Do political polls do more harm than good?
“Polling is an inexact science,” said statistician Andrew Gelman of Columbia University.
Duh! Yeh! We have found that out now in two consecutive presidential elections. I would also add that it is not a “science,” even though the pollsters use scientific modeling. So what’s to be done? Stop polling? Well you know that will never happen, not when there is money to be made and not when the public loves to hate polls.
In 2016, the result of a number of polls led the experts to believe that there was a 90% chance that Democrat Hillary Clinton would win the election. She didn’t. Real estate entrepreneur and media star Donald Trump won a shocking victory to become the 45th president of the United States.
In the four years since Trump has been president, several of his close insiders have said that based on the polls in 2015 and 2016, even he didn’t think he would win. Since then, he has trashed polls that showed him behind and tweeted unflinching support for polls which found him doing well.
In 2020, the chastened pollsters said they did their homework and figured out where they went wrong four years earlier. The majority predicted a fairly easy win by Democrat Joe Biden over Trump.
They also said down-ballot candidates would ride Biden’s coattails, allowing the Democrats to win control of the U.S. Senate and pick up nearly a dozen seats in the House of Representatives.
It was not an easy Biden victory as the polls had been predicting. In fact, Trump has refused to concede the election two weeks after the balloting. Trump’s legal team has filed multiple lawsuits in key states such as Pennsylvania, Wisconsin, Georgia and Nevada contesting the fairness of the election and charging fraud, although there has been no proof shown.
Biden leads Trump in the Electoral College vote count, with all states called, 306-232. (The 306 electoral votes is the exact number Trump had in victory in 2016.) Biden also had more than 5 million more popular votes than Trump, a number expected to swell before the final figures are certified.
The polls were wrong again in many states. Most glaring was Florida, where the polls predicted a Biden victory with a 3%-4% margin, whereas Trump took the state by that amount.
In Pennsylvania, the state that put Biden over the top on Nov. 7, four days after the general election, pollsters Terry Madonna and Chris Borick had Biden winning by six and five points, respectively, but he will probably wind up winning by about 2%.
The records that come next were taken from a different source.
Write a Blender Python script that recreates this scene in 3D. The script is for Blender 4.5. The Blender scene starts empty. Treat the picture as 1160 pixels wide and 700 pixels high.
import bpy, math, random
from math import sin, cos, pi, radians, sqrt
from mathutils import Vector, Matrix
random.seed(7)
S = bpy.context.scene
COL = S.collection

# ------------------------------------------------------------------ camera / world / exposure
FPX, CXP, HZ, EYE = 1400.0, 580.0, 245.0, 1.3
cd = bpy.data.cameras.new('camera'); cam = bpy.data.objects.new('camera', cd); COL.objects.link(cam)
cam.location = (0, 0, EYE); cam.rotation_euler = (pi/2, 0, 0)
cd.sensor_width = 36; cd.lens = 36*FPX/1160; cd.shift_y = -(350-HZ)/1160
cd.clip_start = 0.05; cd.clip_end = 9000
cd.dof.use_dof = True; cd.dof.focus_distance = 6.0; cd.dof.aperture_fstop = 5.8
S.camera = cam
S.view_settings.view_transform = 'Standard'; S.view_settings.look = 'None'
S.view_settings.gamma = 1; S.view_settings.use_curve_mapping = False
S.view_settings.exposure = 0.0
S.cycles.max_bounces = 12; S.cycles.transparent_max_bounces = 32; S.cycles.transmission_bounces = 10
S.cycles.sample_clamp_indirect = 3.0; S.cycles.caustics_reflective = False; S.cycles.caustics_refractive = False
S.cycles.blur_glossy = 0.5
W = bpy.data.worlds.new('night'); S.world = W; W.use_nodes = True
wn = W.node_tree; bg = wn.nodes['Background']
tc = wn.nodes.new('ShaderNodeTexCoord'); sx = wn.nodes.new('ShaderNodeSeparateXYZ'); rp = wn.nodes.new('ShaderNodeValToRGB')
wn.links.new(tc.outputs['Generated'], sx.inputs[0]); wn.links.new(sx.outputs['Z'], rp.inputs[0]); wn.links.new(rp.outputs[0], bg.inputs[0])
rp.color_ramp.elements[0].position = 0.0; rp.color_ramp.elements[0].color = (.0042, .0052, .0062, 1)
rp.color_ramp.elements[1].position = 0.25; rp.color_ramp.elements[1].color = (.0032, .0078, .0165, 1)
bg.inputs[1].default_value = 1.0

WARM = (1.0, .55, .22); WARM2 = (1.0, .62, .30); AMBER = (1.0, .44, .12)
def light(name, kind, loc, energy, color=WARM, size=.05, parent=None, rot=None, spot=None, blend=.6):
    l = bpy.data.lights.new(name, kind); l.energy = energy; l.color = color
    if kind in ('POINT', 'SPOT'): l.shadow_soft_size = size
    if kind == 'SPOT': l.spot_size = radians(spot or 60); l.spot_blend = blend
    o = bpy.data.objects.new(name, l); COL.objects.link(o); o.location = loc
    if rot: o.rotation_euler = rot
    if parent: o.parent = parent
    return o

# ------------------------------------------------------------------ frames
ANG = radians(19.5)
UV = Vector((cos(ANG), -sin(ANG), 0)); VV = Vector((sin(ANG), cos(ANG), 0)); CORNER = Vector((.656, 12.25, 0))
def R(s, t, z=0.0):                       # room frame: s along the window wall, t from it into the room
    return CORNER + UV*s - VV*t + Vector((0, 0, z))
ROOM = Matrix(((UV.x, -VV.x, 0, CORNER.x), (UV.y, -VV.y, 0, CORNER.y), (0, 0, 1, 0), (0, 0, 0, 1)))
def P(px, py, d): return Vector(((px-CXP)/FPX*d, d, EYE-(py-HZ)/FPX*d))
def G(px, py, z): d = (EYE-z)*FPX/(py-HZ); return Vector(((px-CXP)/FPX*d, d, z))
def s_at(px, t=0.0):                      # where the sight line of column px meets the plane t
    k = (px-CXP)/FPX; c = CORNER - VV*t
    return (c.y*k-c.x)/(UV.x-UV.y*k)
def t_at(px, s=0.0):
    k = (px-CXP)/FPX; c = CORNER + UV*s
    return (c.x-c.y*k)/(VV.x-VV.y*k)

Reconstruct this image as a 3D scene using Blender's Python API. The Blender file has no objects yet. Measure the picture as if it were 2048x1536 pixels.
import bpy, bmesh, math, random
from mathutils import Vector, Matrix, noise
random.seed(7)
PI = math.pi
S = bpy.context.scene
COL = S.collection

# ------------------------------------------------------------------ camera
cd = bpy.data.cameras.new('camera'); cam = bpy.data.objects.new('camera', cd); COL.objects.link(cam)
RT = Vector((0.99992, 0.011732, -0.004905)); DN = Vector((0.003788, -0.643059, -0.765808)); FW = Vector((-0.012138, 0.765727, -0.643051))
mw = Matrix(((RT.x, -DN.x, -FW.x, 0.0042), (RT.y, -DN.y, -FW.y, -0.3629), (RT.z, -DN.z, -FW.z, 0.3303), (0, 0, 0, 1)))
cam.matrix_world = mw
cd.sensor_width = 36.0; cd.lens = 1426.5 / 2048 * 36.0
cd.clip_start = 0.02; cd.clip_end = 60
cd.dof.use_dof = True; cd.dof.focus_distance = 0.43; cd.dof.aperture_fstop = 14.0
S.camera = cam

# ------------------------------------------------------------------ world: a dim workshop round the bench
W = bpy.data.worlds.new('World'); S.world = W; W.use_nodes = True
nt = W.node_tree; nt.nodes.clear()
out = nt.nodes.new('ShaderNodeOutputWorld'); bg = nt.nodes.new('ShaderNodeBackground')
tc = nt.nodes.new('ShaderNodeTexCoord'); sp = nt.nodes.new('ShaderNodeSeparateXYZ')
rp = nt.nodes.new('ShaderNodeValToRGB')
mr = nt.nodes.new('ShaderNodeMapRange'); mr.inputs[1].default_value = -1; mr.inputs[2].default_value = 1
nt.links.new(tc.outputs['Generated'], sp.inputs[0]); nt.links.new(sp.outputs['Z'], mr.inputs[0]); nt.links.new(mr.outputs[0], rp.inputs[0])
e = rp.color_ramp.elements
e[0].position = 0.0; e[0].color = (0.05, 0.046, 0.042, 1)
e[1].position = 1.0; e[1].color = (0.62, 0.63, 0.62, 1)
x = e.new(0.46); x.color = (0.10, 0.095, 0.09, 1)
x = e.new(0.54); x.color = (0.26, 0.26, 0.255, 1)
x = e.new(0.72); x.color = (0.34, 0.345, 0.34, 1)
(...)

In Wisconsin, where all of the votes have been counted but not certified, Biden is leading by about 20,000 votes, or a little more than half of 1%; the polls had Biden winning by 7%. In Michigan, Biden is leading by 2.9% while the polls predicted he would carry the state by 7%.
There was anything but a Biden coattails effect. He appears to have won the presidency with the weakest House of Representatives coattails of any president since John F. Kennedy in 1960. Studying the figures, it was obvious that many of those who voted for Biden split their tickets to vote for Republican down-ballot candidates.
The snapshot of the situation right now is that Democrats will pick up one U.S. Senate seat, which means the Republicans have a 50-48 lead with two runoffs in Georgia still to be decided in early January. If Republicans win one or both, they will retain control of the Senate. If Democrats win both, it would mean a 50-50 split, with Vice President-elect Kamala Harris as Senate president casting the deciding vote in any tie.
In the House of Representatives, the Republicans are poised to pick up as many as 11 seats, leaving the Democrats with a much slimmer margin.
Based on their strong showing in 2018 when they flipped five Senate seats and added 11 House seats, Pennsylvania Democrats had high hopes for building on those successes. There were even some pie-in-the-sky expectations that maybe they could take control of both houses of the General Assembly. Those pipe dreams evaporated quickly, and with them any hope that maybe this time Democrats could lead the effort in redrawing the legislative redistricting map that must be done after the U.S. Census figures are certified.
Republicans won the open House seat created by Democrat Neal Goodman’s retirement in Schuylkill County. Republicans filled two House seats in Lehigh and Northampton counties formerly occupied by retiring Republicans Justin Simmons and Marcia Hahn.
At the congressional level among Pennsylvania’s House members, it ended up just as it began: nine Republicans and nine Democrats. After the census figures are certified, however, it is expected that Pennsylvania will lose one seat in Congress, so this could lead to a fight between two incumbents in 2022 to see who prevails.
First-term Democratic U.S. Rep. Susan Wild retained her seat over Republican Lisa Scheller by 3.8%, nowhere near the 13-point margin that the polls predicted.
Pollsters have begun soul-searching again to try to come up with answers for their second questionable showing in a row. Some say it was the high turnout; others say it was “shy” Trump voters, meaning that some surveyed intentionally said they would vote for Biden when they wound up voting for Trump. There also were many other postelection excuses, but I am wondering whether we just should ignore the polls as being too inexact and untrustworthy.